Huye del pecado. Nos lo recuerda San Ambrosio, el maestro de San Agustín en la sede de Milán: “Huyamos de aquí. Puedes huir en espíritu, aunque sigas retenido en tu cuerpo; puedes seguir estando aquí y estar ya junto al Señor, si tu alma se adhiere a él, si andas tras sus huellas con tus pensamientos, si sigues sus caminos con la fe y no a base de apariencias, si te refugias en él, ya que es el refugio y fortaleza. (…) Huyamos pues, como los ciervos, hacia las fuentes de las aguas ”.

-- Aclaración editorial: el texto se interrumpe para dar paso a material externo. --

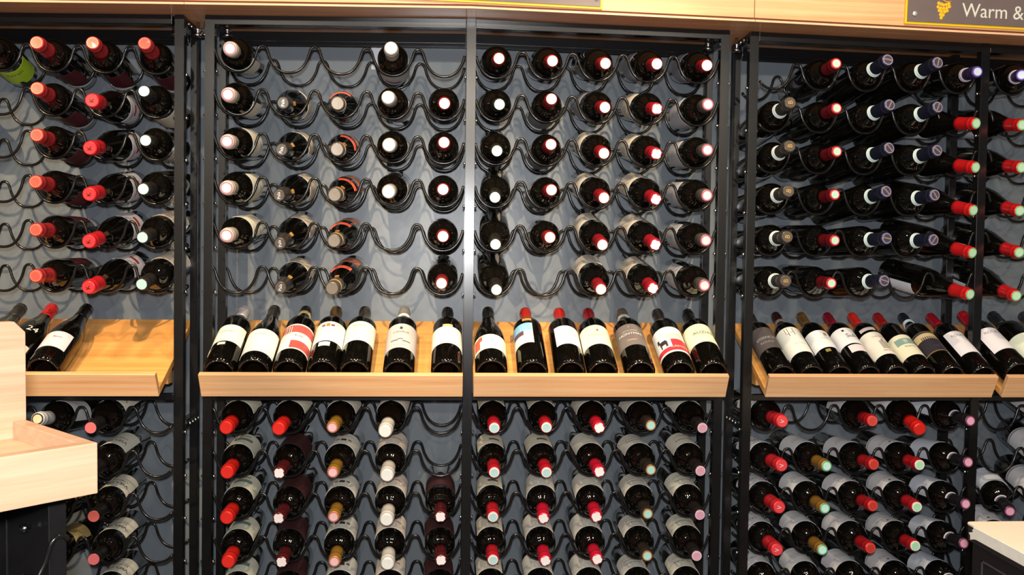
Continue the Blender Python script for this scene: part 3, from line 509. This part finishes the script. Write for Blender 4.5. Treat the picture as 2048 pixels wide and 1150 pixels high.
# ------------------------------------------------------------------ bottles lying in the wire holders
ORD = ['first', 'second', 'third', 'fourth', 'fifth']
RN = ['top row', 'row two from top', 'row three from top', 'row four from top', 'row five from top', 'lowest row above shelf', 'first row below shelf', 'row two below shelf', 'row three below shelf', 'row four below shelf', 'lowest visible row']
def slots(c0, pitch, n=5): return [c0-pitch/2+pitch*i for i in range(n)]
BAY = {
 'CL': ('C', slots(0, .1178), 'left bay of centre rack', 1), 'CR': ('C', slots(.5925, .1183), 'right bay of centre rack', 1),
 'UL': ('U', [1.192]+slots(1.2445, .1128)[1:], 'left bay of right rack', 1), 'UR': ('U', slots(1.829, .1125), 'rightmost bay', 1),
 'W': ('W', [-.2932+.0563-.1127*i for i in range(5)], 'left rack', -1)}
D = {
 'CL': {1: {1: ('ivory', 460, 97), 4: ('whitecap', 782, 96)},
  2: {1: ('ivory', 456, 189), 2: ('script', 566, 206), 3: ('crescent', 675, 207), 4: ('whitecap', 776, 195), 5: ('redrim', 889, 207)},
  3: {1: ('ivory', 454, 283), 2: ('script', 563, 300), 3: ('crescent', 674, 299), 4: ('whitecap', 778, 290), 5: ('redrim', 888, 285)},
  4: {1: ('ivory', 453, 376), 2: ('script', 558, 391), 3: ('crescent', 669, 390), 4: ('whitecap', 777, 384), 5: ('redrim', 886, 379)},
  5: {1: ('ivory', 453, 471), 2: ('script', 560, 487), 3: ('crescent', 668, 482), 5: ('redrim', 886, 473)},
  6: {2: ('script', 561, 575), 3: ('crescent', 664, 577), 5: ('redrim', 883, 567)},
  7: {1: ('glossred', 452, 856), 2: ('glossred', 557, 858), 3: ('gold', 664.6, 855), 4: ('whitelow', 770, 863)},
  8: {1: ('glossred', 454, 945), 2: ('maroonstar', 558, 946.6), 3: ('gold', 665.6, 945), 4: ('whitelow', 774, 951)},
  9: {1: ('glossred', 453, 1036), 2: ('maroonstar', 557, 1037), 3: ('gold', 667, 1034), 4: ('whitelow', 773, 1040), 5: ('maroonstar', 881, 1034)},
  10: {1: ('glossred', 456, 1124), 2: ('maroonstar', 563, 1124.5), 3: ('gold', 668.7, 1123.5), 4: ('whitelow', 775, 1128), 5: ('maroonstar', 882, 1121)},
  11: {1: ('glossred', 458, 1216), 2: ('maroonstar', 563, 1214), 3: ('gold', 669, 1214), 4: ('whitelow', 775, 1218), 5: ('maroonstar', 882, 1211)}},
 'CR': {1: {1: ('redwarm', 998, 117), 2: ('redwarm', 1105, 122), 3: ('redwarm', 1211, 127), 4: ('redlow', 1314, 128), 5: ('redlow', 1414, 131)},
  2: {1: ('greendark', 999, 209), 2: ('redwarm', 1103, 198), 3: ('redlow', 1210, 215), 4: ('redstar', 1314, 218), 5: ('greypink', 1416, 209)},
  3: {1: ('greendark', 994, 302), 2: ('redwarm', 1102, 289), 3: ('redmint', 1208, 307), 4: ('redstar', 1313, 308), 5: ('greypink', 1415, 300)},
  4: {1: ('greendark', 990, 395), 2: ('redwarm', 1103, 380), 3: ('redmint', 1208, 396), 4: ('redstar', 1312, 399), 5: ('greypink', 1414, 391)},
  5: {1: ('greendark', 991, 489), 2: ('redwarm', 1100, 475), 3: ('redmint', 1205, 490), 4: ('redstar', 1311, 490), 5: ('greypink', 1412, 481)},
  6: {1: ('greendark', 993, 580), 3: ('redmint', 1202, 579), 4: ('redstar', 1306, 577), 5: ('greypink', 1409, 571)},
  7: {1: ('redteal', 988.6, 856), 2: ('redteal', 1093, 855), 3: ('redsquare', 1198.7, 856), 4: ('teal', 1301.8, 851), 5: ('pinkdark', 1405, 856)},
  8: {1: ('redteal', 988.6, 945), 2: ('redteal', 1093, 945), 3: ('redsquare', 1199, 944), 4: ('teal', 1301.8, 940), 5: ('pinkdark', 1401, 942)},
  9: {1: ('redteal', 986, 1034), 2: ('redsquare', 1087, 1037), 3: ('redsquare', 1193, 1034), 4: ('teal', 1295.5, 1028), 5: ('pinkdark', 1400, 1030)},
  10: {1: ('redteal', 986, 1120), 2: ('redsquare', 1091, 1122), 3: ('redsquare', 1194.6, 1119), 4: ('teal', 1294.6, 1112), 5: ('pinkdark', 1393.5, 1112)},
  11: {1: ('redteal', 986, 1209), 2: ('redsquare', 1090, 1209), 3: ('redsquare', 1193, 1206), 4: ('teal', 1294, 1199), 5: ('pinkdark', 1392, 1199)}},
 'UL': {1: {2: ('deepmint', 1672.6, 127), 3: ('navy', 1776, 119.5), 4: ('navy', 1876, 125), 5: ('purple', 1955, 143.5)},
  2: {1: ('goldb', 1581, 205), 2: ('deepmint', 1673.4, 216.5), 3: ('navy', 1780, 209.5), 4: ('navy', 1876, 214), 5: ('brightred', 1953, 247)},
  3: {1: ('goldb', 1580, 292), 2: ('deepmint', 1674, 303), 3: ('navy', 1779, 296), 4: ('navy', 1875, 300.7), 5: ('brightred', 1952, 335)},
  4: {1: ('goldb', 1577.6, 382), 2: ('deepmint', 1670, 389), 3: ('navy', 1773, 382.6), 4: ('navy', 1870, 390), 5: ('brightred', 1947.5, 421)},
  5: {1: ('goldb', 1575, 473.6), 2: ('deepmint', 1670, 481), 3: ('navy', 1774, 476.6), 4: ('navy', 1867.7, 479.5), 5: ('brightred', 1945.5, 506)},
  6: {1: ('goldb', 1572, 562), 2: ('deepmint', 1663, 566.7), 3: ('navy', 1769, 561.4), 5: ('brightred', 1940.7, 589)},
  7: {1: ('redscript', 1565, 843), 3: ('redred', 1745, 842), 4: ('shinyred', 1840, 859), 5: ('blackpink', 1941, 842)},
  8: {1: ('redscript', 1563.7, 931), 2: ('goldmint', 1653.5, 932.5), 3: ('redred', 1748, 929), 4: ('redgreen', 1839.5, 930), 5: ('blackpink', 1936.6, 924.6)},
  9: {1: ('redscript', 1559, 1015), 2: ('goldmint', 1650, 1017), 3: ('redred', 1746, 1012), 4: ('redgreen', 1834, 1014), 5: ('blackpink', 1931.5, 1008)},
  10: {1: ('redscript', 1554.3, 1100), 2: ('goldmint', 1645, 1100), 3: ('redred', 1741.5, 1096.7), 4: ('redgreen', 1830.8, 1092), 5: ('blackpink', 1927.8, 1087)},
  11: {1: ('redscript', 1551, 1187), 2: ('goldmint', 1641, 1187), 3: ('redred', 1738, 1183), 4: ('redgreen', 1827, 1179), 5: ('blackpink', 1924, 1174)}},
 'UR': {1: {1: ('purple', 2043.5, 150)}, 2: {1: ('brightred', 2045, 250)}, 3: {1: ('brightred', 2043.6, 335)}, 4: {1: ('brightred', 2040, 422)}, 5: {1: ('brightred', 2039, 505)}, 6: {1: ('brightred', 2033, 592)},
  7: {2: ('redgreen', 2125, 855)}, 8: {2: ('redgreen', 2122, 945)}, 9: {1: ('blackpink', 2020, 1023), 2: ('redgreen', 2120, 1025)}, 10: {1: ('redgreen', 2022, 1105)}},
 'W': {1: {4: ('lime', -22, 84), 3: ('coral', 73, 85), 2: ('coral', 185, 85.4), 1: ('coral', 289, 86.3)},
  2: {5: ('coral', -120, 178), 3: ('coral', 73.8, 176.7), 2: ('redemblem', 183.7, 201), 1: ('mintglow', 288, 182.3)},
  3: {3: ('coral', 73, 270), 2: ('redemblem', 179.5, 296.4), 1: ('mintglow', 291, 281)},
  4: {3: ('coral', 70.4, 363.5), 2: ('redemblem', 178.2, 388.7), 1: ('mintglow', 286.4, 378.3)},
  5: {3: ('coral', 71, 459.6), 2: ('redemblem', 177.4, 483.3), 1: ('mintglow', 284.7, 475)},
  6: {3: ('coral', 71, 552), 2: ('redemblem', 176.5, 575), 1: ('mintglow', 283, 569)},
  7: {3: ('silverneck', 75, 838), 2: ('pinkend', 181, 856)}, 8: {3: ('amber', 78, 930), 2: ('pinkend', 181, 945)},
  9: {3: ('amber', 78, 1022), 2: ('pinkend', 187, 1033)}, 10: {3: ('amber', 78, 1112), 2: ('pinkend', 187, 1119)}, 11: {2: ('pinkend', 188, 1208)}}}
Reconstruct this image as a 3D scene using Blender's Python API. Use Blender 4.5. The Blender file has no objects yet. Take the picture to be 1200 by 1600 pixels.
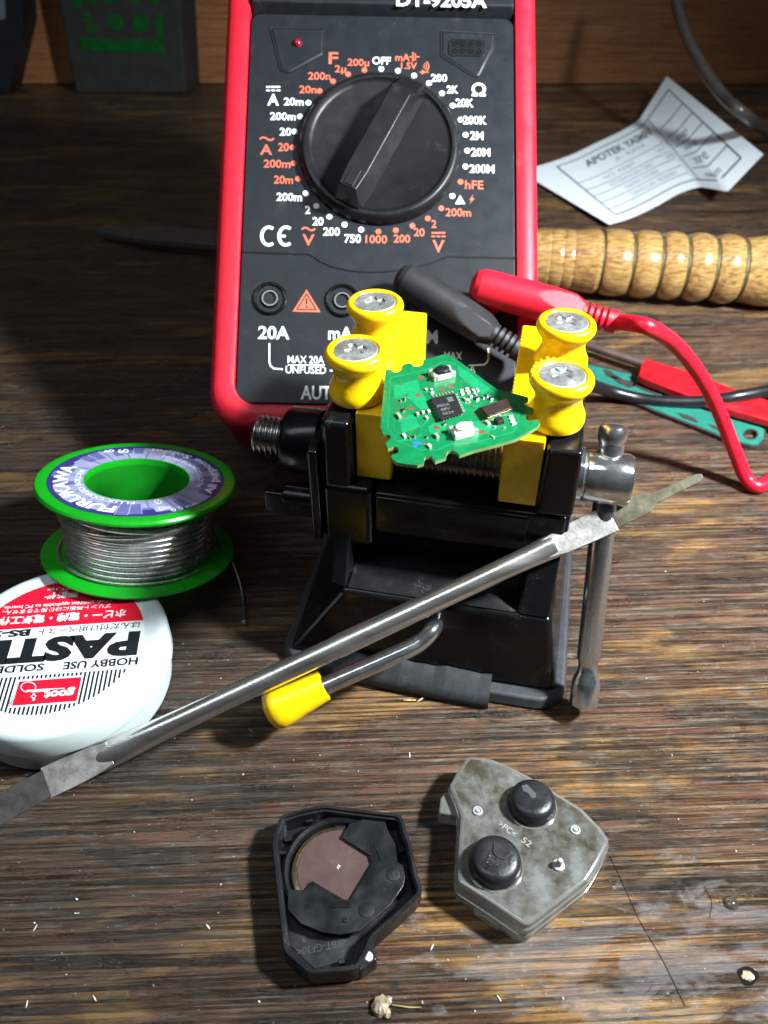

Huye. Sal de esa cárcel lúgubre en que tu alma yace aherrojada. Rompe de una vez, por Dios, con las cadenas de tu pecado.
Oración final
Señor Dios nuestro, fuente de la misericordia y el perdón, danos la gracia de perdonar como Tú mismo nos perdonas. Inspíranos sentimientos de compasión para asistir a los que el mundo condena sin juzgarlos; que tratemos a todos con misericordia para alcanzar tu infinita misericordia.
Por nuestro Señor Jesucristo, tu Hijo, que vive y reina contigo en la unidad del Espíritu Santo y es Dios por los siglos de los siglos. Amén.